When the viewer first sees Jeremy on screen, he appears as a slightly reserved, but otherwise typical teenage boy, annoying his brothers at the breakfast table and ignoring his mother’s requests to join his siblings in the car in favor of bouncing a ball against the side of the house. This behavior could be dismissed as that of an angsty teenager, but there is an underlying tension that runs through these scenes, brought on by drawn-out push-in shots and unsettling diegetic sounds, such as the amplified thump of Jeremy’s ball against the house. When Jeremy finally does get in the car, they take a trip to a nature preserve with a connected museum, and it is here that the distance between Jeremy and his family becomes clear. While his mother and siblings take pictures and admire the view, Jeremy remains several steps away, then wanders off by himself. When his family later joins him in the gift shop, Sasha is the only one to notice him take a souvenir keychain — a blue heron — and drop it in his pocket. The film continues in this manner, with Sasha observing, but not understanding, the increasingly risky, disruptive, and dangerous behavior of her older brother. Notably, the keychain appears two more times in the film; once, when Jeremy gives it to Sasha by placing it on top of a sandcastle she is making, and later, hanging from Sasha’s car keys as an adult. 


For kids like Jeremy, it is an incredibly lonely experience, a pain so deep it comes out in unimaginable ways, but I can’t speak on the details of that pain, because I am only a sibling to it, not the source. What I do know, and what Romvari knows, and subsequently expresses through her film, is the feeling of isolation that comes from being the loved one of someone like Jeremy. We see this isolation in the way that Sasha is in the middle of the chaos that is unfolding while simultaneously being on the outside of it  shots of her looking out through the car window as her mother frantically searches for Jeremy, or into the basement window of her brother’s room as her father attempts to calm Jeremy down after he is brought home by the police. In one particularly resonant scene, Sasha and her mother are making dinner together; a long take of the two peeling potatoes captures the tenderness of the moment, only to be interrupted by Jeremy’s footsteps on the roof. Sasha and the home-cooked meal are quickly abandoned as her mother runs outside, desperately trying to persuade Jeremy to come down. The following shots arrive swiftly as a punch to the gut. Potato pancakes burning on the stove, and then Sasha, in a kitchen filled with smoke. 

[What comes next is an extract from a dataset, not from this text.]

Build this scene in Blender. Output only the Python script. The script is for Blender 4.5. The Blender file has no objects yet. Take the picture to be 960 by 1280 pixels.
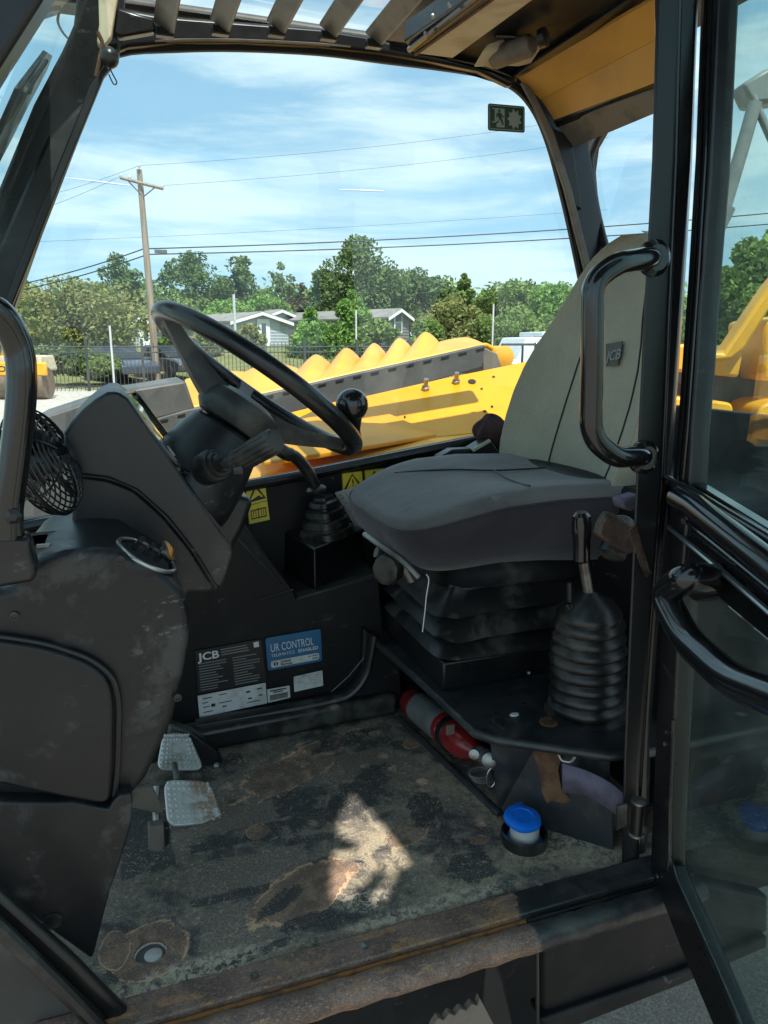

The camera is rarely left alone with Jeremy; we do not see his perspective because Sasha neither sees it nor understands it. There is one piece of the film that gives us a sliver of insight into Jeremy’s mind: his maps, shown in the opening credits, as well as a shot of Jeremy drawing them in his bedroom later on. This is not something Sasha witnesses firsthand, but rather a collection of physical evidence she can rely on as true, as opposed to memory, which is notoriously unreliable. 


The switch to present-day Sasha comes in the latter portion of the film, and it is what takes Blue Heron from a coming-of-age narrative to something that utterly defies genre and expectation. Romvari takes the concept of meta to a new level by making the bold yet ultimately rewarding choice to have adult Sasha be a filmmaker in the process of creating a piece about her late brother. Through fragmented memories, video footage from her childhood, her brother’s old case files, and conversations with social workers, Sasha attempts to piece together the whirlwind of chaos and pain that consumed her family for years. Even though she was there, both a witness to and a bearer of this pain, she was too young to truly grasp what was happening, and now she needs to know... was there a solution that was missed? Would her brother still be here if something had been done differently? If she had been older, could she have helped? Could anyone have helped? 


Sasha’s desperate search for answers ends in a hard truth. There was nothing more that could have been done. We witness her come to this conclusion in a heartbreaking sequence in which Sasha returns to her old family home and imagines herself as the social worker who visited her parents when she was young. During this envisioned conversation, Sasha hears the reality of what her parents tried to protect her from. She repeats back what the social worker told her parents all those years ago, suggesting that voluntary placement is the best option for Jeremy. In despair about the idea of sending her son away, Sasha’s mother questions, “Have you ever heard of a family like this...I don’t understand why.” Her mother then asks if they will still be able to see him, to which Sasha responds by pulling out a letter she has written and reciting it to them. It begins with, “You will see him again. You will try many, many times to keep him at home. You will do everything in your power to help him. It will consume you entirely.” As someone who has grown up with a sibling in crisis, and who watched their parents try to help in every way imaginable, the entirety of Sasha’s monologue felt like having my heart ripped from my chest. 


Unlike Sasha, I was a young adult when things started to get bad with my sibling, but I can still relate to her because, in many ways, at eight years old, she was just as helpless as I felt at eighteen. It is true that if Sasha had been closer to her brother’s age she might have better understood what was happening and could have communicated with Jeremy in a way that was not possible as a child, but the truth of the matter is that it is an almost impossible thing to understand at any age, and there is only so much help one can provide when someone is struggling to the extent that Jeremy was. As the credits rolled in the theater, I looked around at the tear-stained faces sitting next to me and could tell that I was in a room full of people who had gone through various shades of the same experience. It is the feeling of watching someone you love struggle immensely and not being able to do anything to stop it. 


While it would have been easy to villainize a character like Jeremy or sensationalize his actions, the film does neither. Instead, he is shown through an incredibly empathetic lens — one that does not shy away from the pain he has caused but also understands that he is a complex human, so much more than his worst moments. As an adult, it is clear that Sasha is having a hard time reconciling the Jeremy she remembers with the versions of him others knew, including an old friend who reaches out to say they “always knew him as a special soul who has a kind heart.” This is the last line of dialogue in the film, a poignant choice by Romvari, who shared during a Q&A that the message is based on one she received about her own brother while making the film. Despite this uplifting message, I would not describe the film's ending as happy or even hopeful. Yet in place of hope is acceptance, and with it comes a unique sense of closure.